Kathmandu. Nepal Stock Exchange (NEPSE) has approved the working procedure for margin trading facility.
The Securities Board of Nepal (SEBON) had issued a directive on February 11 regarding margin trading facility. The directive states that margin trading facility will come into effect from March 21. However, NEPSE has issued the work procedure on March 26 regarding the magic trading facility. Now the way has been opened for brokers to implement this facility.
Margin Clause Arrangement
(1) It shall be the responsibility of the investor to maintain the maintenance margin required on the shares purchased under the margin transaction facility due to the fall in the market price of the shares.
(2) In cases where the investor is unable to maintain the maintenance margin, the transaction member shall make a margin call.
(3) The concerned investor shall deposit cash or margin tradable shares before the commencement of transactions on the next trading day pursuant to Sub-Section (2) of the margin call and maintain at least the maintenance margin.
(4) In cases where the concerned investor is unable to maintain the maintenance margin even after the second trading day of the margin call, the transaction member may sell any shares under the margin account required for maintaining the maintenance margin.
(5) Notwithstanding anything contained elsewhere in this procedure, if the margin of the investor in the margin account is 15 percent or less at any time after the margin call is made, the transaction member may sell such shares as are necessary to maintain the maintenance margin in the margin transaction account of the investor. In this way, the transaction member will not need the permission of the investor while selling the securities.
(6) Except in the circumstances referred to in Sub-section (5) and the maturity of the margin credit has not been renewed or the margin credit has not been repaid by paying in cash, the transaction member may not sell the shares in the margin account for any other reason.
(7) In cases where the investor is unable to maintain the maintenance margin, the transaction member may take as collateral the shares of a corporate body listed in class ‘A’, ‘B’ and ‘G’ in a securities exchange equal to the amount required to maintain the margin from the investor. The value of the shares should be calculated only at 60 percent of the market value.
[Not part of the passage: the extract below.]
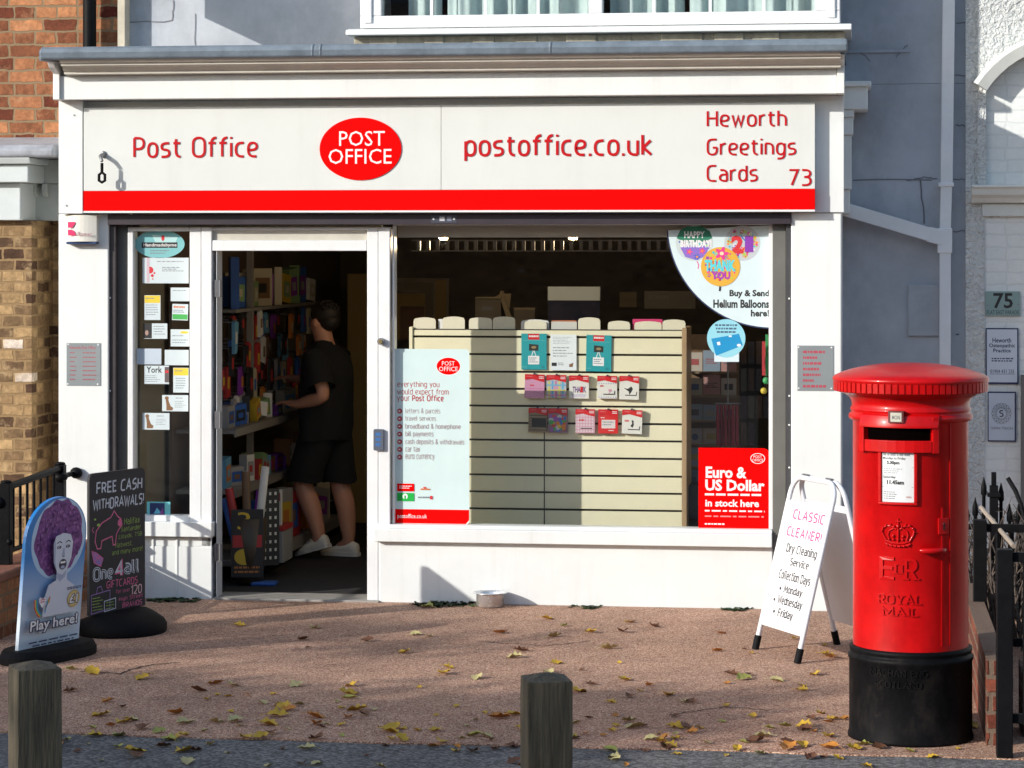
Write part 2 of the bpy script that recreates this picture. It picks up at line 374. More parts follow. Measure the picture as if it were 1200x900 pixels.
# ------------------------------------------------------------------ lettering
# a monoline alphabet with rounded corners (~ rounded open, @ rounded closed, plain = sharp)
GLY = {
 'A': (.66, "0,0 .33,1 .66,0|.11,.33 .55,.33"), 'B': (.54, "~.5,.5 .5,1 0,1|~.02,.53 .54,.53 .54,0 0,0|0,1 0,0"), 'C': (.56, "~.56,1 0,1 0,0 .56,0"),
 'D': (.58, "0,0 0,1|~0,1 .58,1 .58,0 0,0"), 'E': (.5, ".5,1 0,1 0,0 .5,0|0,.52 .44,.52"), 'F': (.48, ".48,1 0,1 0,0|0,.52 .42,.52"),
 'G': (.6, "~.58,1 0,1 0,0 .6,0 .6,.46|.34,.46 .6,.46"), 'H': (.58, "0,1 0,0|.58,1 .58,0|0,.52 .58,.52"), 'I': (.0, "0,1 0,0"), 'J': (.4, "~.4,1 .4,0 0,0"),
 'K': (.56, "0,1 0,0|.54,1 .03,.5 .56,0"), 'L': (.46, "0,1 0,0 .46,0"), 'M': (.76, "0,0 0,1 .38,.3 .76,1 .76,0"), 'N': (.6, "0,0 0,1 .6,0 .6,1"),
 'O': (.66, "@0,0 .66,0 .66,1 0,1"), 'P': (.54, "0,0 0,1|~0,1 .54,1 .54,.42 0,.42"), 'Q': (.66, "@0,0 .66,0 .66,1 0,1|.4,.25 .7,-.08"),
 'R': (.56, "0,0 0,1|~0,1 .54,1 .54,.46 0,.46|.26,.46 .56,0"), 'S': (.52, "~.5,1 0,1 0,.52 .52,.52 .52,0 0,0"), 'T': (.6, "0,1 .6,1|.3,1 .3,0"),
 'U': (.58, "~0,1 0,0 .58,0 .58,1"), 'V': (.62, "0,1 .31,0 .62,1"), 'W': (.9, "0,1 .22,0 .45,.8 .68,0 .9,1"), 'X': (.58, "0,1 .58,0|.58,1 0,0"),
 'Y': (.58, "0,1 .29,.45 .58,1|.29,.45 .29,0"), 'Z': (.54, "0,1 .54,1 0,0 .54,0"),
 'a': (.48, "~.04,.72 .48,.72 .48,0|~.46,.42 0,.42 0,0 .48,0"), 'b': (.5, "0,1 0,0|@0,0 .5,0 .5,.72 0,.72"), 'c': (.44, "~.44,.72 0,.72 0,0 .44,0"),
 'd': (.5, ".5,1 .5,0|@0,0 .5,0 .5,.72 0,.72"), 'e': (.48, "~.46,0 0,0 0,.72 .48,.72 .48,.34 .02,.34"), 'f': (.36, "~.4,1 .12,1 .12,0|-.04,.72 .36,.72"),
 'g': (.5, "@0,0 .5,0 .5,.72 0,.72|~.5,.72 .5,-.28 .04,-.28"), 'h': (.48, "0,1 0,0|~0,.72 .48,.72 .48,0"), 'i': (.02, ".01,.72 .01,0|.01,.93 .01,1.04"),
 'j': (.16, "~.14,.72 .14,-.28 -.06,-.28|.14,.93 .14,1.04"), 'k': (.44, "0,1 0,0|.42,.72 .03,.36 .45,0"), 'l': (.14, "~0,1 0,0 .16,0"),
 'm': (.78, "0,.72 0,0|~0,.72 .39,.72 .39,0|~.39,.72 .78,.72 .78,0"), 'n': (.48, "0,.72 0,0|~0,.72 .48,.72 .48,0"), 'o': (.5, "@0,0 .5,0 .5,.72 0,.72"),
 'p': (.5, "0,.72 0,-.28|@0,0 .5,0 .5,.72 0,.72"), 'q': (.5, ".5,.72 .5,-.28|@0,0 .5,0 .5,.72 0,.72"), 'r': (.3, "0,.72 0,0|~0,.4 0,.72 .32,.72"),
 's': (.44, "~.42,.72 0,.72 0,.37 .44,.37 .44,0 0,0"), 't': (.36, "~.12,.94 .12,0 .38,0|-.02,.72 .36,.72"), 'u': (.48, "~0,.72 0,0 .48,0|.48,.72 .48,0"),
 'v': (.48, "0,.72 .24,0 .48,.72"), 'w': (.72, "0,.72 .18,0 .36,.62 .54,0 .72,.72"), 'x': (.44, "0,.72 .44,0|.44,.72 0,0"),
 'y': (.48, "0,.72 .25,.02|.48,.72 .14,-.28"), 'z': (.42, "0,.72 .42,.72 0,0 .42,0"),
 '0': (.52, "@0,0 .52,0 .52,1 0,1"), '1': (.2, "0,.8 .18,1 .18,0"), '2': (.5, "~0,.98 .5,1 .5,.5 0,0|0,0 .5,0"), '3': (.5, "~0,1 .48,1 .48,.54 .12,.54|~.12,.54 .5,.54 .5,0 0,0"),
 '4': (.54, ".4,0 .4,1 0,.28 .54,.28"), '5': (.5, ".46,1 .06,1 .04,.56|~.04,.58 .5,.6 .5,0 0,0"), '6': (.5, "~.46,1 0,1 0,0 .5,0 .5,.56 0,.56"),
 '7': (.5, "0,1 .5,1 .14,0"), '8': (.5, "@.02,.52 .48,.52 .48,1 .02,1|@0,0 .5,0 .5,.52 0,.52"), '9': (.5, "~.04,0 .5,0 .5,1 0,1 0,.44 .5,.44"),
 '.': (.02, ".01,-.06 .01,.07"), ',': (.06, ".06,.06 0,-.14"), '!': (.02, "0,1 0,.3|0,.02 0,.1"), '&': (.6, ".6,0 .1,.72 .1,.94 .3,1 .42,.86 .36,.66 .04,.36 .02,.12 .2,0 .4,.06 .58,.4"),
 '-': (.3, "0,.4 .3,.4"), ':': (.02, "0,.1 0,.0|0,.66 0,.56"), "'": (.02, "0,1 0,.8"), ' ': (.22, ""), '@': (.16, "0,.34 .16,.34"),
}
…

(8) In cases where corporate entities listed in the shares under the margin account issue bonus shares, the bonus shares to be received by that share shall be computed on the basis of the market value while computing the actual margin of the margin account after book closure.
(9) The bonus shares to be received in the case referred to in Sub-section (8) shall ipso facto be mortgaged as collateral.
(10) In respect of right shares, the transaction member shall do as follows:
- (a) In cases where a special or general meeting of a corporate body listed under a margin account issues right shares, the transaction member may specify a separate maintenance margin for the securities based on the ratio of right shares.
- (b) In cases where the maintenance margin is insufficient due to the reasons referred to in clause (a), the transaction member may make a margin call to maintain the maintenance margin by giving a time of seven business days. If the transaction member fails to maintain the maintenance margin within seven trading days, the transaction member may sell any securities under the margin account required to maintain the maintenance margin after the eighth trading day or five days before the closing of the book.
(11) In cases where the transactions of shares under the margin account are closed due to merger, acquisition or any other reason, the transaction member may, as per necessity, demand additional security, depending on the risk. The provisions in this regard shall be mentioned in the procedure of the transaction member.
(12) If the market value of the shares in the cash or additional shares deposited in the margin account increases and exceeds the initial margin, the concerned investor may withdraw or sell the added cash or shares not less than the initial margin.
(13) In order to maintain the maintenance margin, a fee shall be levied in accordance with the rules while transferring shares from the regular beneficiary account of the investor to the margin transaction beneficiary account.
(14) The transaction member shall have to settle the accounts with the concerned investor after the sale of the shares and inform NEPSE of the same.